Riez ! riez ! et le jour où le pays se verra sacrifié, il vous demandera compte de vos erreurs et de vos votes. (Interruption.)

Nous avons le sentiment profond de la nationalité, c'est ce qui nous fait prévoir le jour du danger que vous ne voyez pas, imprudents qui ne craignez pas d'accumuler tant d'orages sur cette nationalité qui nous a coûté tant de sacrifices et sur cette Constitution à laquelle nous voulons élever une colonne dont vous minez la base.

Vous riez des arguments présentés contre le système que vous défendez, et pourtant, je ne puis trop le répéter, un des grands dangers de votre loi, c'est de fausser le caractère national.

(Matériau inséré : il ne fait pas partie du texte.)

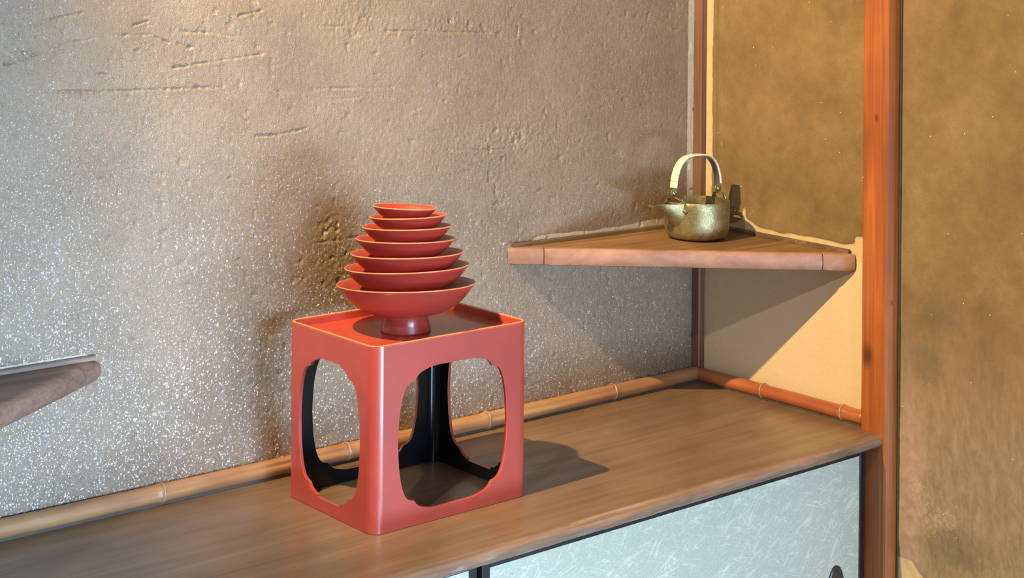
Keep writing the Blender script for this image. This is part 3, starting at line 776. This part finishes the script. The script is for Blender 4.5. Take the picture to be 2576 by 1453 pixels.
for sgn, half, ear in ((1, R(23), 0.0575), (-1, R(15), 0.0530)):
    def onb(a, z, rad=0.0580): return (sgn * rad * math.cos(a), rad * math.sin(a), z)
    zt = HK + 0.0088
    path = [onb(-half, HK - 0.0135), onb(-half * 0.95, HK - 0.004), onb(-half * 0.72, HK + 0.004, 0.0575), (sgn * (ear + 0.0005), -0.006, zt), (sgn * (ear + 0.0005), 0.006, zt), onb(half * 0.72, HK + 0.004, 0.0575), onb(half * 0.95, HK - 0.004), onb(half, HK - 0.0135)]
    lug = link('lug', frombm(strap_bm(path, lambda p: (p.x, p.y * 0.4, 0.0) if p.z > HK + 0.005 else (-p.y, p.x, 0), 0.0070, 0.0022)), LUG, kt)
    for s2 in (-1, 1): rivet(lug, onb(s2 * half, HK - 0.0130, 0.0592), (sgn * math.cos(half), s2 * math.sin(half), 0))
    # ear: round upright plate facing across the handle
    bm = lathe_bm([(0, 0.0011), (0.0072, 0.0011), (0.0078, 0.0004), (0.0078, -0.0004), (0.0072, -0.0011), (0, -0.0011)], 32)
    e = link('ear', frombm(bm), LUG, kt); autosmooth(e, 40); e.parent = lug
    e.rotation_euler = (R(90), 0, 0); e.location = (sgn * ear, -0.0005, HK + 0.0160)
    rivet(lug, (sgn * ear, 0.0016, HK + 0.0155), (0, 1, 0), 0.0038)
# handle: metal strap with pale rattan wrapping
def arch(t_, z0, top, hw):
    a = PI * t_; c, s = math.cos(a), math.sin(a)
    x = hw * math.copysign(abs(c) ** 0.66, c); z = z0 + (top - z0) * abs(s) ** 0.86
    return Vector((x + 0.0025, 0, z))
def arc_strap(t0, t1, n, wfun, thick, dz, mat, name, parent=kt, r_in=0.0):
    bm = bmesh.new(); rings = []
    for i in range(n + 1):
        t_ = t0 + (t1 - t0) * i / n
        p = arch(t_, HK + 0.0130, 0.1430 + dz, 0.0555 + dz); a = arch(max(0, t_ - 0.004), HK + 0.0130, 0.1430 + dz, 0.0555 + dz); b = arch(min(1, t_ + 0.004), HK + 0.0130, 0.1430 + dz, 0.0555 + dz)
        tg = (b - a).normalized(); nr = Vector((tg.z, 0, -tg.x)); w_ = wfun((t_), i / n)
        ring = []
        for (sx, sy) in ((-.5, -.3), (-.42, -.5), (.42, -.5), (.5, -.3), (.5, .3), (.42, .5), (-.42, .5), (-.5, .3)):
            ring.append(bm.verts.new(p + Vector((0, 1, 0)) * w_ * sx + nr * thick * sy))
        rings.append(ring)
    for A, B in zip(rings, rings[1:]):
        for k in range(8): bm.faces.new((A[k], A[(k + 1) % 8], B[(k + 1) % 8], B[k]))
    bm.faces.new(rings[0]); bm.faces.new(rings[-1])
    o = link(name, frombm(bm), mat, parent); autosmooth(o, 40); return o
hd = arc_strap(0.012, 0.988, 60, lambda t_, u: 0.0125, 0.0018, -0.0016, SILVER, 'handle')
K_ = 17
for k in range(K_):
    a = 0.045 + 0.91 * k / K_; b = 0.045 + 0.91 * (k + 1) / K_
    arc_strap(a + 0.0012, b - 0.0012, 5, lambda t_, u: 0.0165 - 0.0005 * abs(u * 2 - 1), 0.0026, 0.0006, WRAP, 'wrapping', hd)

Le Belge s'est toujours distingué par son esprit d'économie ét de sagesse au milieu de tous les peuples qui nous environnent ; vous allez lui faire déserter cet esprit d'ordre pour se livrer à l'agiotage, aux opérations hasardeuses, en donnant aux personnes qui possèdent les moyens de se procurer facilement de l'argent.

Vous ne faites rien pour les petits propriétaires, vous ne faites rien non plus, comme je le disais en commençant, pour les cultivateurs non-propriétaires.

Je voterai donc contre le projet, parce qu'il consacre un système de privilège ; je voterai contre le projet parce qu'il n'est que l'exécution du programme du socialisme. (Interruption.)

Il est pénible de défendre d'aussi grands intérêts au milieu des rires ; il est pénible de voir accueillir par des rires des objections fondées sur le danger que le projet présenté fait courir à l'indépendance du pays, à notre nationalité ! (Interruption.)

Est-ce un parti pris que ces rires ? Il me semble qu'on ne devrait pas rire quand il s'agit de la nationalité...

M. Cans. - Ce n'est pas de cela qu'on rit !

M. Dumortier. - Et quand ce sont des hommes qui ont blanchi au service de la liberté qui viennent vous dire que vous mettez la nationalité en péril ! Où étiez-vous donc quand nous travaillions à la fonder ? Vous devriez respecter vos devanciers qui ont toujours défendu l'indépendance et la liberté de la Belgique, et qui, aujourd'hui encore, ne sont pas mus par un autre motif.

Je voterai contre le projet, parce que c'est une loi de privilège, parce que cette loi respire le socialisme, qu'elle est empruntée aux principaux organes du socialisme.

Je voterai contre le projet, parce qu'il n'a qu'un but, l'agiotage pour les particuliers, la maltôle pour le gouvernement ; je le repousserai comme dangereux pour les moments de crise, parce qu'il compromettrait la nationalité dans un moment de danger, et afin de ne pas de voir alors accumuler déficit sur déficit, emprunt sur emprunt.

Vous accuserez tant que vous voudrez notre immobilité, vous vous vanterez d'être les hommes du progrès, du mouvement ; je n'en veux pas de votre progrès, il est inconsidéré, il est désordonné et irréfléchi.

C'est le mouvement de la locomotive emportée sans conducteur et sans frein sur la voie ferrée, qui peut à chaque instant être précipitée dans l'abîme, et qui, au moment où elle arrive au plan incliné, va entraîner infailliblement à sa suite les voyageurs qu'elle traîne à sa suite, c'est-à-dire la Belgique et sa nationalité. Je ne veux pas que la nationalité périsse avec vous. J'aime trop ma patrie pour la livrer à vos folles expériences, et si vous voulez vous précipiter dans l'abîme, que du moins elle n'y soit pas entraînée avec vous !

- La séance est levée à 4 heures trois quarts.